The Atomic Cafe; Jayne Loader, Kevin Rafferty and Pierce Rafferty, directors.

Here’s what you don’t know about life in 1982: the Soviet Union was run by monsters ready to destroy us with nuclear weapons at the drop of one of those fuzzy hats.

It was a low period, especially considering how awareness of the true nature of atomic fallout was becoming accepted. The timing was perfect for a reassessment of how “the bomb” was first sold to Americans and this documentary collection of commentary-free government clips was eye-opening and cathartic. Somehow, the barrage of propaganda helped speak to a larger truth.

Looking at it now, The Atomic Cafe isn’t just a time capsule of the ’50s, but of the pre-YouTube ’80s as well.

Liquid Sky; Slava Tsukerman, director.

Fashion is still catching up to this one, a hipper-than-thou New York tale about sex, drugs and UFOs. The early video aesthetic was a genuine thing but no other film quite reveled in it as much as this. The fact that no one in the cult movie ever achieved greater notoriety, and that the Russian/Israeli director Slava Tsukerman dined out on this one for the rest of his life just makes it even cooler.

I know it is hard to believe it, but in the early, no-budget days of New York-based MTV, this is what all the programming looked like.

Kiss Me Goodbye; Robert Mulligan, director.

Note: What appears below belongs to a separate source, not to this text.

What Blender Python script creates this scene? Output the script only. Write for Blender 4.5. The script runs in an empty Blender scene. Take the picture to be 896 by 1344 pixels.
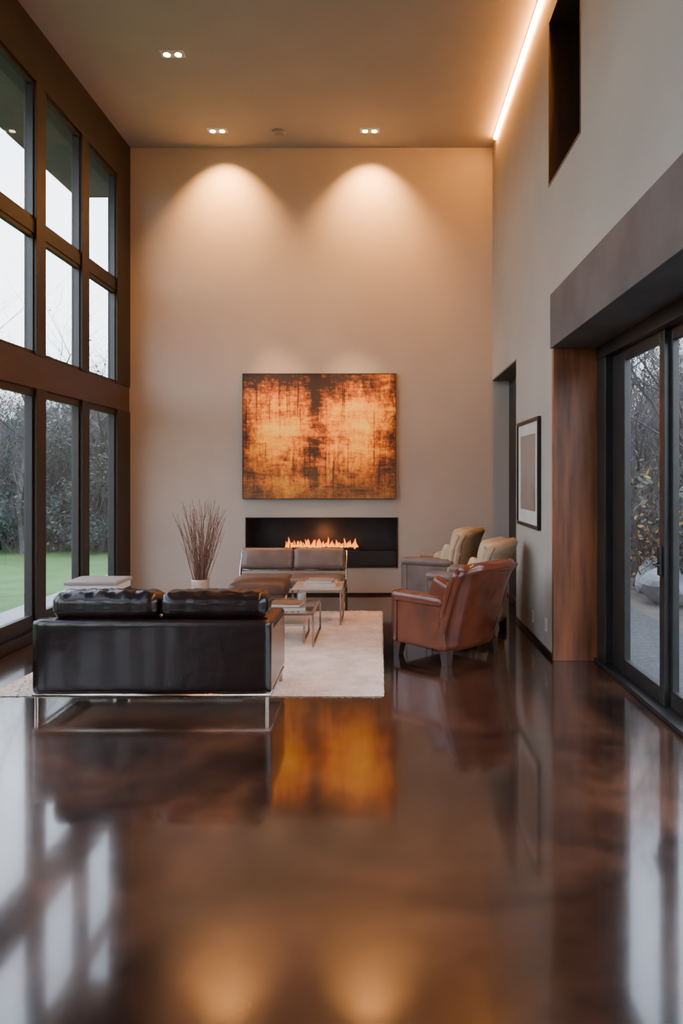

Considering I couldn’t find even one blurry clip on YouTube I think we’ve got a genuine lost classic on our hands. Based on a Brazilian film called Dona Flor and Her Two Husbands by Bruno Baretto (whose Four Days In September was on last week’s list of recent Oscar nominees you probably haven’t seen), Kiss Me Goodbye is like what Ghost would have been like if it were written by Neil Simon.

Sally Field is readying to marry Jeff Bridges, but the spirit of her dead husband, choreographer James Caan, appears, and he does not particularly approve. Hilarious set-pieces, jokes about stage folk and fast-talkin’ hijinks ensue. This is a damn funny movie.

Querelle; Rainer Werner Fassbinder, director.

Fassbinder’s final film, based on a Jean Genet novel, is an intentionally stagey fantasia of criminality and forbidden love. At times beautiful, at times campy, Brad Davis plays a sailor who falls in love with a murderer that he can frame for his own crimes.

The plot is dizzying (one actor plays two different characters, but you don’t know that at first) and the homosexual content is quite frank. It is, however, a strange and dreamlike film, and quite a visual departure from the rest of Fassbinder’s resume. One day I’m gonna have the guts to go as Querelle for Halloween.